Photo : Bertrand Sajaloli

Le cas du Cambodge

Ce pays fut longtemps très ouvert, devenu un terrain d'expérimentation pour bien des ONG internationales sans aucun contrôle. Le gouvernement a désormais repris la main, en basculant peut-être dans l'excès inverse, et sans pour autant éviter les « captures de rente » par certaines élites ou des fonctionnaires corrompus. Pour lancer des projets de recherche, il faut passer devant un comité d'éthique dont les avis sont souvent négatifs en ce qui concerne les sujets de santé ; beaucoup plus ouverts pour l'agriculture ou l'aide technique. En théorie, il faut montrer les articles rédigés sur le pays avant de les proposer à une revue pour publications. Par ailleurs, les ONG internationales ont dû se localiser : les ONG laotiennes ont pris le relais, mais elles sont très contrôlées, n'ont pas le droit de faire du plaidoyer – et sont en forte concurrence pour les financements étrangers, encore davantage depuis la fin d'USAID. Le gouvernement veut désormais éviter les prêts conditionnels, et son souci d'indépendance le fait souvent se tourner vers la Chine, peu regardante sur la question des droits humains – et notamment sur les droits des populations autochtones (le Cambodge n'est pas signataire de la convention 169 de l'Organisation Internationale du Travail).
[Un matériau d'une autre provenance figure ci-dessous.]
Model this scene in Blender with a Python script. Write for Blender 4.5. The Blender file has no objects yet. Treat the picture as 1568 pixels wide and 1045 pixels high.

Deux besoins prioritaires au niveau de la coopération semblent être l'appui aux associations de défense des droits humains (désormais presque sans financements) et, plus compliqué quand on ne dispose pas des bons réseaux, le soutien aux journalistes indépendants : mis à l'écart par le gouvernement, ils sont prêts à coopérer avec des enquêteurs étrangers, y compris sur des thèmes sensibles, pour des journaux internationaux.